Mignolo não acredita que Obama seja um desafiador do sistema, e por isso acha que uma eventual vitória dele não trará tantas mudanças na estrutura política dos Estados Unidos quanto a vitória de Morales está trazendo para a Bolívia.

Ao contrário de Evo Morales, que está forçando a assimilação cultural dos indígenas e das mulheres na estrutura de poder na Bolívia, Walter Mignolo acha que Obama acabará sendo absorvido pela estrutura oficial. Mas considera que uma eventual escolha de Obama para presidente é um importante movimento na política americana, mostrando que um político negro pode estar à frente dos negócios do país.

Para Buck Morss, Barack Obama não é mais apenas uma pessoa, transformou-se num movimento. A palavra "change" (mudança), que vem dominando todos os discursos dos candidatos, democratas ou republicanos, significa muito mais do que simplesmente mudar o líder.

Ela vê na eventual escolha de Obama para presidente da República "uma grande mudança" que indicaria ao mundo que os americanos são sábios o suficiente para ter um papel de liderança mundial mudando os paradigmas: "E o fato de que são os brancos que estão fazendo isso acontecer; o fato de que a juventude quer trabalhar para ele; o fato de que sua experiência não é de Washington, mas das ruas de Chicago, faz dele um fato animador".

Escolher Obama, para a professora da Universidade Cornell, seria um reflexo de que os cidadãos americanos poderiam se orgulhar, "e depois desses anos de Bush, a até mesmo da confusão da Monica ( Lewinsky, a estagiária de Clinton), seria um sentimento bonito", comenta.

Na sua análise, os republicanos estariam em posição mais frágil, pois a competição entre seus candidatos poderá enfraquecer o partido. Ao contrário, os candidatos democratas têm praticamente a mesma política, e o fortalecimento de qualquer um fortalece o partido como um todo.
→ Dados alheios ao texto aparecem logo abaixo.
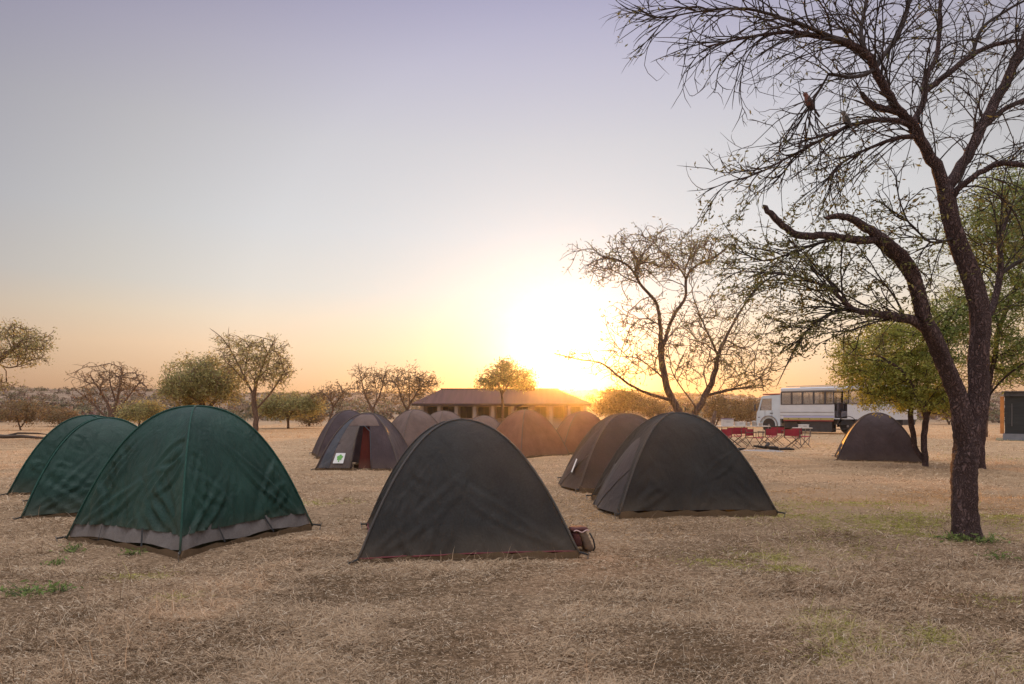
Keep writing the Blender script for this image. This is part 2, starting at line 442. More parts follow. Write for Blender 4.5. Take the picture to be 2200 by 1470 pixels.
def tent(label, cx, cy, rot, a, b, H, fly, seam, hem=0.05, sag=0.035, wr=1.0, skirt=None, door=None, vest=None, patch=None, panels=(), seed=0, hem_tape=None, group='dome tents pitched on the camp ground', ex=0.465, res=26, nf=9, fa=1.0):
    z0 = gz1(cx, cy)
    T = thing('dome_tent', (cx, cy, z0), label, 'tent', rot, group)
    TENTS.append((cx, cy, max(a, b) * 1.05, rot, a, b))
    ne, nz = res, int(res * 1.1)
    fg = random.Random(seed * 31 + 5)
    FOLDS = []
    for s_ in range(4):
        L_ = []
        for k in range(nf):
            kind = fg.random()
            if kind < 0.45:      # pull from a pegged corner towards the far pole
                side_ = fg.random() < 0.5
                u0, z0_ = (0.02, fg.uniform(0.0, 0.08)) if side_ else (0.98, fg.uniform(0.0, 0.08))
                an = fg.uniform(0.5, 1.35); ln = fg.uniform(0.45, 0.95)
                u1, z1_ = u0 + (1 if side_ else -1) * math.cos(an) * ln, z0_ + math.sin(an) * ln
            elif kind < 0.75:    # hangs from the pole ridge
                u0 = fg.choice((0.03, 0.97)); z0_ = fg.uniform(0.35, 0.85)
                u1 = u0 + (fg.uniform(0.12, 0.5) if u0 < 0.5 else -fg.uniform(0.12, 0.5)); z1_ = z0_ - fg.uniform(0.15, 0.5)
            else:                # crease rising from the hem
                u0 = fg.uniform(0.15, 0.85); z0_ = 0.0; u1 = u0 + fg.uniform(-0.15, 0.15); z1_ = fg.uniform(0.2, 0.5)
            L_.append((u0, z0_, u1, z1_, fg.uniform(0.010, 0.024), fg.uniform(0.006, 0.016) * fg.choice((1, 1, -1)) * fa))
        FOLDS.append(L_)

    def rad(z): return max(0.0, 1 - z / H) ** ex

    def surf(side, u, z, out=0.0, wrinkle=True):
        # side 0: -y face, 1: +x, 2: +y, 3: -x ; u 0..1 along the edge
        r = rad(z)
        cs = [(-a, -b), (a, -b), (a, b), (-a, b)]
        p = Vector(cs[side]); q = Vector(cs[(side + 1) % 4])
        m = p.lerp(q, u) * r
        nrm = Vector(((q - p).y, -(q - p).x)).normalized()
        e = 4 * u * (1 - u)
        in_ = -sag * e * (0.3 + 0.7 * r) * max(a, b) * 1.4
        d = 0.0
        if wrinkle:
            zz = z / H
            f1 = mnoise.noise(Vector((u * 2.2 + side * 7 + seed, zz * 1.6, seed * 1.7)))
            f2 = mnoise.noise(Vector((u * 9 + (0.5 - u) * zz * 6 + side * 5 + seed, zz * 1.8, 3.1 + seed)))
            f3 = mnoise.noise(Vector((u * 17 - (0.5 - u) * zz * 10 + side * 3, zz * 3.0 + seed, 9.1)))
            f2 = abs(f2) * 2 - 0.5
            pull = 0.0
            for (fu, fz, gu, gz_, fw, fh) in FOLDS[side]:
                ax, az_ = gu - fu, gz_ - fz; l2 = ax * ax + az_ * az_ + 1e-9
                tt = ((u - fu) * ax + (zz - fz) * az_) / l2
                if -0.1 < tt < 1.1:
                    bow = 0.05 * math.sin(math.pi * tt)
                    dist = abs((u - fu) * az_ - (zz - fz) * ax) / math.sqrt(l2) - bow
                    if abs(dist) < fw * 3.2:
                        e1 = min(1, max(0, tt + 0.1) * 5) * min(1, max(0, 1.1 - tt) * 2.2)
                        pull += fh * e1 * (math.exp(-(dist / fw) ** 2) - 0.6 * math.exp(-((dist - fw * 1.6) / fw) ** 2))
            d = (0.022 * f1 + 0.010 * f2 + 0.004 * f3 + pull) * wr * min(1, e * 3) * (0.25 + 0.75 * r)
        m = m + nrm * (in_ + d + out)
        return Vector((m.x, m.y, z))
    zs = [hem + (H - hem) * (1 - (1 - t) ** 1.6) for t in np.linspace(0, 1, nz)]
    zs[-1] = H * 0.9995
    mb = MB(); vs = []; fs = []
    per = 4 * ne
    for i, z in enumerate(zs):
        for s in range(4):
            for k in range(ne):
                u = k / ne
                zz = z
                if i == 0: zz = hem + 0.012 * mnoise.noise(Vector((u * 5 + s * 3, seed, 0))) - 0.02 * (abs(2 * u - 1) ** 6)
                vs.append(surf(s, u, max(0.005, zz)))
    for i in range(nz - 1):
        for s in range(4):
            for k in range(ne):
                if door and s == door['side'] and door['u0'] <= (k + 0.5) / ne <= door['u1'] and zs[i] + 0.01 < door['z1']: continue
                n0 = s * ne + k; n1 = (n0 + 1) % per
                fs.append((i * per + n0, i * per + n1, (i + 1) * per + n1, (i + 1) * per + n0))
    vs.append(Vector((0, 0, H)))
    for n0 in range(per): fs.append(((nz - 1) * per + n0, (nz - 1) * per + (n0 + 1) % per, len(vs) - 1))
    mb.add(vs, fs)
    mb.build('flysheet', fly, T, smooth=True)
    # pole sleeves: two arches, corner to corner over the top
    for sx in (1, -1):
        pts = []
        for t in np.linspace(-1, 1, 41):
            z = H * (1 - abs(t) ** (1 / ex))
            pts.append((sx * a * t, b * t, max(0.02, z) + 0.006))
        MB().tube(pts, [0.011] * 41, 7).build('pole_sleeve', seam, T, smooth=True)
    # groundsheet edge
    gs = MB()
    top = hem if skirt is None else 0.05
    for s in range(4):
        n = 16
        va = [surf(s, k / n, 0.0, -0.02, False) + Vector((0, 0, 0.0)) for k in range(n + 1)]
        vb = [surf(s, k / n, 0.0, -0.005, False) + Vector((0, 0, top * (0.75 + 0.25 * math.sin(k * 2.1 + s)) + 0.01)) for k in range(n + 1)]
        for v in va: v.z = -0.03
        gs.add(va + vb, [(k, k + 1, n + 2 + k, n + 1 + k) for k in range(n)])
    gs.build('groundsheet', M_khaki, T)
    if skirt is not None:
        n = 24
        for s in range(4):
            sk = MB()
            va = []; vb = []
            for k in range(n + 1):
                u = k / n
                va.append(surf(s, u, 0.045 + 0.028 * abs(math.sin(u * 7 + s)), -0.012))
                p = surf(s, u, hem + 0.06, -0.02); vb.append(p)
            mid = [(va[k] + vb[k]) / 2 + Vector((va[k].x, va[k].y, 0)).normalized() * 0.02 * math.sin(k * 1.3 + s) for k in range(n + 1)]
            m = n + 1
            sk.add(va + mid + vb, [(k, k + 1, m + k + 1, m + k) for k in range(n)] + [(m + k, m + k + 1, 2 * m + k + 1, 2 * m + k) for k in range(n)])
            o = sk.build('inner_wall', skirt, T, smooth=True)
            for u in (0.26, 0.64):
                p0 = surf(s, u, hem + 0.02, 0.012); p1 = surf(s, u + 0.035, 0.05, 0.03)
                d = (surf(s, u + 0.012, hem, 0.012) - surf(s, u, hem, 0.012))
                MB().add([p0, p0 + d, p1 + d, p1], [(0, 1, 2, 3)]).build('strap', M_black, o)
    if hem_tape is not None:
        for s in range(4):
            MB().tube([surf(s, k / 20, max(0.01, hem - 0.004), 0.004) for k in range(21)], 0.008, 5).build('hem_tape', hem_tape, T)
    # pegs at the four corners
    for (sx, sy) in ((-1, -1), (1, -1), (1, 1), (-1, 1)):
        c = Vector((sx * a, sy * b, 0)); o = c.normalized()
        pg = MB().tube([c + o * 0.10 + Vector((0, 0, 0.06)), c + o * 0.06 + Vector((0, 0, -0.1))], 0.006, 6).build('peg', M_steel, T)
        MB().tube([c * 0.985 + Vector((0, 0, 0.05)), c + o * 0.09 + Vector((0, 0, 0.035))], 0.010, 6).build('corner_strap', M_black, T)
    if door:
        s = door['side']; u0, u1, z1 = door['u0'], door['u1'], door['z1']
        # lining curtain hanging inside the opening, and the rolled flap beside it
        n = 8; va = []; vb = []
        for k in range(n + 1):
            u = u0 + (u1 - u0) * (0.32 + 0.68 * k / n)
            va.append(surf(s, u, 0.05, -0.12 + 0.02 * math.sin(k * 2.3), False)); vb.append(surf(s, u, z1, -0.08 + 0.012 * math.sin(k * 2.3), False))
        MB().add(va + vb, [(k, k + 1, n + 2 + k, n + 1 + k) for k in range(n)]).build('door_curtain', M_darkred, T, smooth=True)
        MB().tube([surf(s, u0 - 0.005, 0.04 + (z1 + 0.02 - 0.04) * t, 0.016 + 0.006 * math.sin(t * 9)) for t in np.linspace(0, 1, 14)], [0.02 + 0.006 * math.sin(t * 11) for t in range(14)], 7).build('rolled_flap', seam, T, smooth=True)
        MB().tube([surf(s, u1 + 0.01, 0.04, 0.012)] + [surf(s, u1 + 0.01, z1 * t, 0.012) for t in (0.3, 0.6, 0.9)] + [surf(s, (u0 + u1) / 2, z1 + 0.03, 0.012), surf(s, u0, z1 + 0.02, 0.012)], 0.011, 6).build('door_edge', M_slate, T, smooth=True)
    if vest:
        # a porch that leans out of one face to a peg in front of it
        s, wv, hv, off, vm = vest['side'], vest['w'], vest['h'], vest['off'], vest['mat']
        nrm = [Vector((0, -1, 0)), Vector((1, 0, 0)), Vector((0, 1, 0)), Vector((-1, 0, 0))][s]
        tan = Vector((-nrm.y, nrm.x, 0)); half = (b if s in (0, 2) else a)
        shift = vest.get('shift', 0.0)
        nq, nv = 12, 17; vs = []; fs = []
        for i in range(nq):
            q = i / (nq - 1)
            hq = hv * (1 - q) ** 0.75 + 0.02; wq = wv * (1 - 0.72 * q)
            for j in range(nv):
                v = -1 + 2 * j / (nv - 1)
                z = hq * (1 - abs(v) ** 1.8) * H
                dd = half * rad(z) - 0.03 + q * off + 0.01 * mnoise.noise(Vector((q * 4, v * 4, seed)))
                pnt = nrm * dd + tan * (wq * v + shift); vs.append(Vector((pnt.x, pnt.y, max(0.012, z))))
        for i in range(nq - 1):
            for j in range(nv - 1):
                fs.append((i * nv + j, i * nv + j + 1, (i + 1) * nv + j + 1, (i + 1) * nv + j))
        vo = MB().add(vs, fs).build('porch', vm, T, smooth=True)
        for j in (3, nv - 4):
            MB().tube([vs[i * nv + j] + Vector((0, 0, 0.01)) for i in range(nq)], 0.009, 5).build('porch_seam', seam, vo, smooth=True)
    for (ps, pu0, pu1, pz0, pz1, pm) in panels:
        n1, n2 = 10, 22; vs = []
        for i in range(n2 + 1):
            for k in range(n1 + 1):
                vs.append(surf(ps, pu0 + (pu1 - pu0) * k / n1, pz0 + (pz1 - pz0) * i / n2, 0.009))
        MB().add(vs, [(i * (n1 + 1) + k, i * (n1 + 1) + k + 1, (i + 1) * (n1 + 1) + k + 1, (i + 1) * (n1 + 1) + k) for i in range(n2) for k in range(n1)]).build('fabric_panel', pm, T, smooth=True)
    if patch:
        s, u, z, w, h = patch['side'], patch['u'], patch['z'], patch['w'], patch['h']
        L_ = [2.0 * a, 2.0 * b][s % 2]
        du = w / 2 / (L_ * rad(z)); o_ = patch.get('out', 0.02)
        c = [surf(s, u - du, z - h / 2, o_, False), surf(s, u + du, z - h / 2, o_, False), surf(s, u + du, z + h / 2, o_, False), surf(s, u - du, z + h / 2, o_, False)]
        po = MB().add(c, [(0, 1, 2, 3)]).build('label_patch', M_white, T)
        if patch.get('logo'):
            n = (c[1] - c[0]).cross(c[3] - c[0]).normalized() * 0.004
            ex = (c[1] - c[0]); ez = (c[3] - c[0]); g = MB()
            # a leafy tree-shaped emblem: round crown over a short stem
            ring = []
            for k in range(18):
                an = 2 * math.pi * k / 18; rr = 0.27 * (1 + 0.16 * math.sin(an * 5))
                ring.append(c[0] + ex * (0.5 + rr * math.cos(an)) + ez * (0.56 + rr * math.sin(an)) + n)
            g.add(ring, [tuple(range(18))])
            g.add([c[0] + ex * x + ez * y + n for x, y in ((0.45, 0.12), (0.55, 0.12), (0.55, 0.3), (0.45, 0.3))], [(0, 1, 2, 3)])
            g.build('emblem', M_logo, po)
    return T


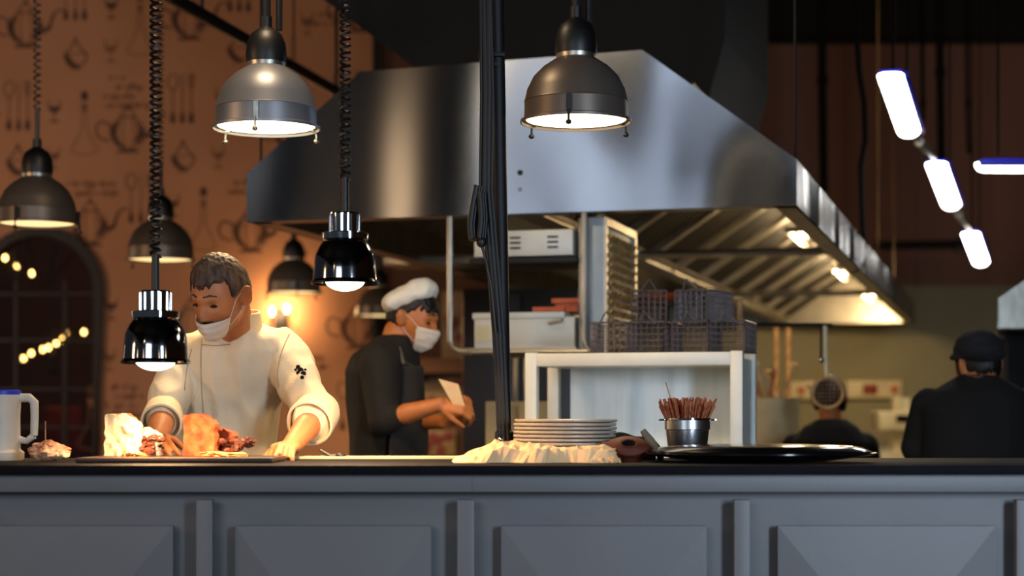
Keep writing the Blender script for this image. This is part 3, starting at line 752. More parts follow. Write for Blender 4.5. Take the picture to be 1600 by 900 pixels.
# wall things seen under the hood: shelf, two floral tile panels
t = thing('wall_shelf', 'brown wall shelf between two red-flowered panels', 'shelf', P(705, 575, 13.05))
obj('shelf_board', MB().box(P(705, 572, 13.02), (.62, .26, .11), bev=.01), M_wallplain, t)
for s in (-.2, .2): obj('bracket', MB().box(P(705, 582, 13.08)+Vector((s, .02, -.03)), (.03, .12, .08)), M_blackm, t)
for (pa, pb_, lab) in (((690, 455), (738, 560), 'red-flowered wall panel above the brown shelf'), ((655, 588), (740, 652), 'red-flowered wall panel below the brown shelf'), ((658, 672), (712, 712), 'red-flowered wall panel lowest, near counter height')):
    a = P(*pa, 13.14); b = P(*pb_, 13.14)
    t = thing('floral_panel', lab, 'wall panel', Vector(((a.x+b.x)/2, 13.15, b.z)), 0, 'floral wall panels')
    obj('panel_board', MB().box(((a.x+b.x)/2, 13.16, (a.z+b.z)/2), (b.x-a.x, .03, a.z-b.z), bev=.004), mat('tan_tile', '8A7250', .5, var=.1), t)
    rr = random.Random(int(pa[1])); m2 = MB()
    for k in range(7):
        cxx = a.x+(b.x-a.x)*rr.uniform(.15, .85); cz = b.z+(a.z-b.z)*rr.uniform(.15, .85)
        for q in range(5):
            an = q*2*PI/5+k; m2.ell((cxx+.022*math.cos(an), 13.143, cz+.022*math.sin(an)), (.022, .004, .018), n=6)
    obj('flower_relief', m2, mat('dull_red_glaze', '6E2418', .4), t)

# ---------------------------------------------------------------- rail and pipes overhead
a = P(262, -8, 7.6); b = P(548, 156, 9.9)
bb = thing('lighting_rail', 'black overhead rail slanting behind the large left pendant', 'rail', (a+b)/2)
obj('rail_bar', MB().tube([a, b], .030, 10), M_black, bb)
for t_ in (.15, .9):
    p = a.lerp(b, t_); obj('drop_rod', MB().tube([p, Vector((p.x, p.y, 4.8))], .010, 8), M_black, bb)
for k, (px, D, r, pyb, lab) in enumerate(((1283, 13.5, .034, 300, 'thick black vertical pipe left of the strip lights'), (1440, 14.5, .018, 190, 'thin black vertical pipe behind the first strip light'),
      (1467, 13.2, .030, 258, 'black vertical pipe right of the first strip light'), (1510, 14.5, .016, 240, 'thin black vertical pipe at the right of the others'))):
    p = P(px, pyb, D); tag(obj('ceiling_pipe', MB().tube([(p.x, D, 4.8), (p.x+.01, D, 3.6), (p.x+.02, D, p.z)], r, 10).tube([(p.x+.01, D, 3.7), (p.x+.01, D, 3.76)], r*1.3, 10), M_cable), lab, 'pipe', 'black pipes hanging from the ceiling')
pts = [P(1340, 0, 9.6), P(1340, 70, 9.6), P(1342, 110, 9.6), P(1350, 160, 9.6), P(1352, 220, 9.6), P(1345, 260, 9.6), P(1347, 330, 9.6), P(1349, 372, 9.6)]
pts = [Vector((pts[0].x, 9.6, 4.8))]+pts
mb = MB().tube(pts, .016, 8)
lp = [P(1350, 372, 9.6), P(1354, 395, 9.6), P(1348, 418, 9.6), P(1330, 428, 9.6), P(1312, 420, 9.6), P(1308, 405, 9.6), P(1314, 398, 9.6)]
mb.tube(lp, .006, 6)
tag(obj('hanging_cable', mb, M_cable), 'wavy black cable dropping past the hood side and ending in a loop', 'cable')
p = P(1400, 382, 15.9)
tag(obj('wall_conduit', MB().tube([P(1370, 383, 15.9), P(1540, 380, 15.9)], .035, 8).box(P(1500, 382, 15.93), (.1, .1, .1)), M_black), 'dark horizontal conduit on the upper rear wall', 'conduit')

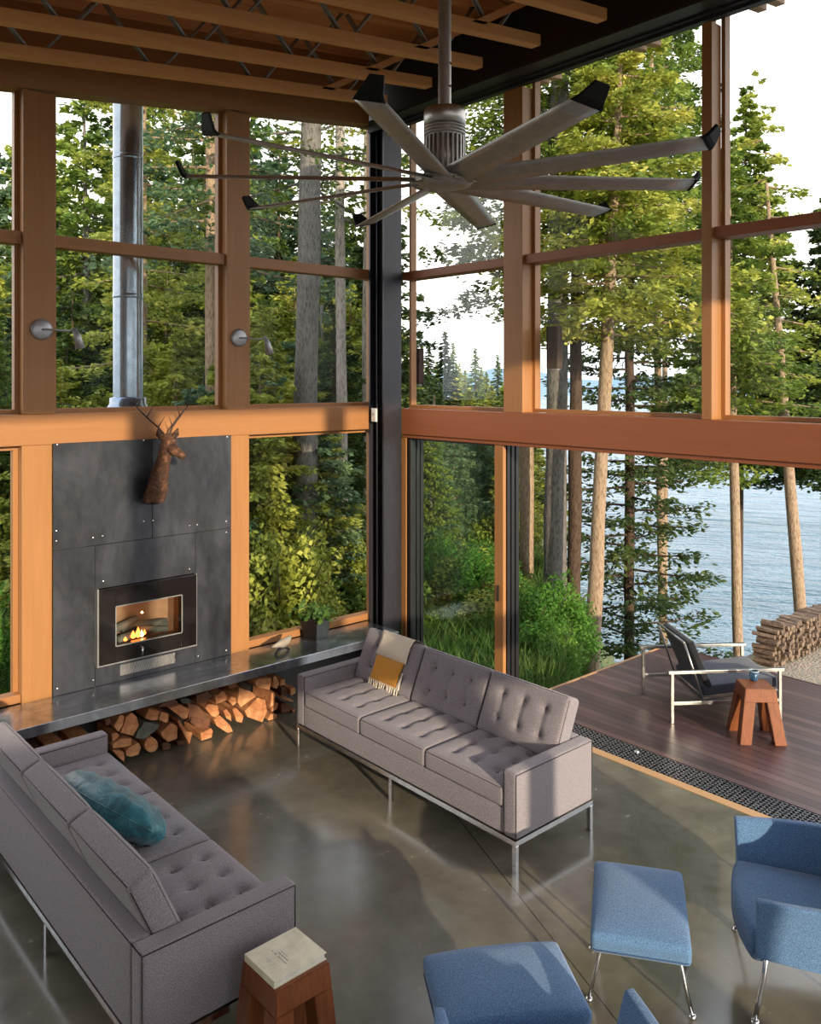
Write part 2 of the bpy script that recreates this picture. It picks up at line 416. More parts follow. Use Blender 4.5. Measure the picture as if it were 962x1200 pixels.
# terrain ---------------------------------------------------------------
def sstep(a, b, x):
    t = max(0., min(1., (x-a)/(b-a))); return t*t*(3-2*t)
def gz(x, y):
    t = (x-2.2)*.664-(y-.6)*.747
    z = -.55 - 2.8*max(0, t-.8)
    if y > .5: z -= .012*(y)
    z = max(z, -9.5)
    terr = (1-sstep(5.6, 7.0, x))*(1-sstep(-1.9, -1.35, y))*sstep(1.0, 2.6, x)
    z = z*(1-terr) + (-.17)*terr
    w = (1-sstep(-.5, 0, x))*(1-sstep(-.6, .0, y))      # under the house
    w2 = 1-sstep(-2, -.5, x)
    z = z*(1-w2)+w2*(-.55)
    z += .05*math.sin(x*1.7+y*.9)*(1 if y > 1.5 else 0)
    return z
def terrain():
    xs = list(np.arange(-40, -8, 4.0))+list(np.arange(-8, 16, .5))+list(np.arange(16, 90, 4.0))
    ys = list(np.arange(-60, -12, 4.0))+list(np.arange(-12, 14, .5))+list(np.arange(14, 130, 4.0))
    V = [(x, y, gz(x, y)) for y in ys for x in xs]; nx = len(xs)
    F = [(j*nx+i, j*nx+i+1, (j+1)*nx+i+1, (j+1)*nx+i) for j in range(len(ys)-1) for i in range(nx-1)]
    me = bpy.data.meshes.new('ground'); me.from_pydata(V, [], F); me.materials.append(M['ground'])
    for p in me.polygons: p.use_smooth = True
    o = bpy.data.objects.new('ground', me); C.objects.link(o); o['kind'] = 'structure'
terrain()
# gravel terrace beside the deck
mb = MB(); g = 26; vs = {}
for i in range(g):
    for j in range(g):
        x = 2.75+i*3.2/(g-1); y = -9+j*7.0/(g-1)
        edge = min(i, g-1-i, j, g-1-j)/3.0
        vs[i,j] = mb.bm.verts.new((x, y, -.15+.02*math.sin(x*5+y*3)*min(1, edge)))
for i in range(g-1):
    for j in range(g-1): mb.bm.faces.new((vs[i,j], vs[i+1,j], vs[i+1,j+1], vs[i,j+1])).smooth = True
o = mb.build('gravel_path', M['gravel']); o['kind'] = 'structure'
tag(MB().lim(-600, 1500, -1200, 1500, -8.3, -8.0).build('lake', M['water']), kind='structure')
# far hills across the lake
def ridge(name, pts, depth, base=-8):
    V = []; n = len(pts)
    for (x, y, h) in pts: V += [(x, y, base), (x, y, base+h)]
    mb = MB(); rows = []
    for k in range(7):
        f = k/6.; r = []
        for i, (x, y, h) in enumerate(pts):
            d = Vector((x-CAM.x, y-CAM.y)).normalized()
            hh = h*math.sin(f*PI/2)*(1+.10*math.sin(i*2.3+k*1.7)*(k > 0))
            r.append(mb.bm.verts.new((x+d.x*depth*f, y+d.y*depth*f, base+hh)))
        rows.append(r)
    for a, b in zip(rows, rows[1:]):
        for i in range(n-1): mb.bm.faces.new((a[i], a[i+1], b[i+1], b[i])).smooth = True
    o = mb.build(name, M['hill']); o['kind'] = 'structure'; return o
pts = []
for k in range(60):
    u = 200+k*18; d = 620+40*math.sin(k*.5); x, y = at(u, d)
    pts.append((x, y, 15+5*math.sin(k*.33+1)+2*math.sin(k*.9)+ (14 if u > 700 else 0)*math.sin(min(1, (u-700)/400)*PI/2)))
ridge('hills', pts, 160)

# ---- left wall (fireplace wall, plane y = 0)
wl = sroot('wall_left')
PA = [(-7.2,-6.97), (-5.32,-5.09), (-3.452,-3.222), (-1.785,-1.558)]
PL = [(-7.2,-6.97), (-5.32,-5.09), (-3.462,-3.247), (-1.752,-1.566)]
for a, b in PA: MB().lim(a, b, 0, .17, 2.6225, 5.42+.118*(a+.42)-.055, .004).build('post', M['fir_z'], wl)
for a, b in PL: MB().lim(a, b, 0, .17, .0, 2.392, .004).build('post', M['fir_z'], wl)
MB().lim(-8.5, -.222, -.002, .17, 2.392, 2.622, .005).build('beam', M['fir_x'], wl)
MB().lim(-8.5, -.222, .03, .16, 0, .50).build('knee_wall', M['black'], wl)
def roofz(x): return 5.42+.118*(x+.42)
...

Susan Buck Morss diz que é possível que, como a adversária Hilary Clinton tenta passar para o eleitorado, Barack Obama seja ingênuo sobre o que realmente deve ser feito para alcançar mudanças reais. "Mas será que ele não vai conseguir fazer a mudança inventando uma prática política completamente nova? Todo mundo torce para que isso aconteça", garante ela.

Walter Mignolo, professor do Centro para Estudos Globais e Humanidades da Universidade Duke, atribui a ascensão de Barack Obama ao fato de que uma nova geração de jovens entre 20 e 35 anos considera que não há mais esperança nem no desastre de Bush nem na atuação dos Clinton.

Ele vê também o surgimento de novas necessidades, novas subjetividades emergindo de uma radical transformação global, que coloca em destaque países como China, Iraque, Paquistão, a questão Palestina-Israel, juntando tudo com a crise financeira dos Estados Unidos, formando "uma nova configuração, e Obama toca, com sua personalidade carismática, alguns desses pontos nevrálgicos".

Para Mignolo, a grande pergunta, além de se ele vai ser escolhido pelos democratas, é se terá condições de vencer um republicano: "Suponha que em novembro tenhamos uma disputa entre Obama e Huckabee. É bastante provável que a geração baby boomer, mesmo sendo democrata, apóie um branco liberal republicano em vez de um promissor jovem negro".

Walter Mignolo diz que a falta de experiência de Obama é apenas uma arma eleitoral de Hilary Clinton para tentar desmerecê-lo: "Quantos anos tinha Kennedy quando foi eleito ? Quantos anos tinha Clinton quando foi eleito? A sua idade". O que é certo, diz Mignolo, é que, com qualquer resultado que venha a acontecer, "o imaginário da esfera pública já sofreu um choque renovador".